Trac #34512: compute list CRT via tree

Currently, `CRT_list()` works by ''folding'' the input from one side. In typical cases of interest, it is much more efficient to use a binary- tree structure instead. (This is similar to how `prod()` is implemented.) Example: {{{#!sage sage: ms = list(primes(10^5)) sage: xs = [randrange(m) for m in ms] sage: %timeit CRT_list(xs, ms) }}} Sage 9.7.rc0: {{{ 7.42 s ± 20 ms per loop (mean ± std. dev. of 7 runs, 1 loop each) }}} This branch: {{{ 86.5 ms ± 169 µs per loop (mean ± std. dev. of 7 runs, 10 loops each) }}} Similar speedups can be observed for polynomials; example (a length‑1024 inverse DFT): {{{ sage: F = GF(65537) sage: a = F(1111) sage: assert a.multiplicative_order() == 1024 sage: R.<x> = F[] sage: ms = [x - a^i for i in range(1024)] sage: zs = [R(F.random_element()) for _ in ms] sage: %timeit CRT_list(zs, ms) }}} Sage 9.7.rc0: {{{ 347 ms ± 863 µs per loop (mean ± std. dev. of 7 runs, 1 loop each) }}} This branch: {{{ 29.3 ms ± 37.1 µs per loop (mean ± std. dev. of 7 runs, 10 loops each) }}} URL: https://trac.sagemath.org/34512 Reported by: lorenz Ticket author(s): Lorenz Panny Reviewer(s): Kwankyu Lee
sagemath · Sep 27, 2022 · c8511ab · c8511ab
2 parents 3f4e544 + 5f3a23f
commit c8511ab
Showing 1 changed file with 29 additions and 14 deletions.
diff --git a/src/sage/arith/misc.py b/src/sage/arith/misc.py
@@ -3224,10 +3224,10 @@ def crt(a, b, m=None, n=None):
 CRT = crt
 
 
-def CRT_list(v, moduli):
-    r""" Given a list ``v`` of elements and a list of corresponding
+def CRT_list(values, moduli):
+    r""" Given a list ``values`` of elements and a list of corresponding
     ``moduli``, find a single element that reduces to each element of
-    ``v`` modulo the corresponding moduli.
+    ``values`` modulo the corresponding moduli.
 
     .. SEEALSO::
 
@@ -3289,22 +3289,37 @@ def CRT_list(v, moduli):
         sage: from gmpy2 import mpz
         sage: CRT_list([mpz(2),mpz(3),mpz(2)], [mpz(3),mpz(5),mpz(7)])
         23
+
+    Make sure we are not mutating the input lists::
+
+        sage: xs = [1,2,3]
+        sage: ms = [5,7,9]
+        sage: CRT_list(xs, ms)
+        156
+        sage: xs
+        [1, 2, 3]
+        sage: ms
+        [5, 7, 9]
     """
-    if not isinstance(v, list) or not isinstance(moduli, list):
+    if not isinstance(values, list) or not isinstance(moduli, list):
         raise ValueError("arguments to CRT_list should be lists")

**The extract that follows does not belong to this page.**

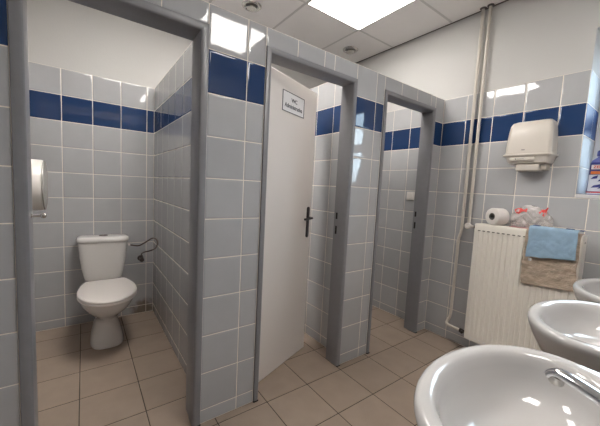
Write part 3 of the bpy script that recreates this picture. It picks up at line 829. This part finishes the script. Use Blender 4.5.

-    if len(v) != len(moduli):
+    if len(values) != len(moduli):
         raise ValueError("arguments to CRT_list should be lists of the same length")
-    if not v:
+    if not values:
         return ZZ.zero()
-    if len(v) == 1:
-        return moduli[0].parent()(v[0])
-    x = v[0]
-    m = moduli[0]
+    if len(values) == 1:
+        return moduli[0].parent()(values[0])
+
+    # The result is computed using a binary tree. In typical cases,
+    # this scales much better than folding the list from one side.
     from sage.arith.functions import lcm
-    for i in range(1, len(v)):
-        x = CRT(x, v[i], m, moduli[i])
-        m = lcm(m, moduli[i])
-    return x % m
+    while len(values) > 1:
+        vs, ms = values[::2], moduli[::2]
+        for i, (v, m) in enumerate(zip(values[1::2], moduli[1::2])):
+            vs[i] = CRT(vs[i], v, ms[i], m)
+            ms[i] = lcm(ms[i], m)
+        values, moduli = vs, ms
+    return values[0] % moduli[0]
 
 
 def CRT_basis(moduli):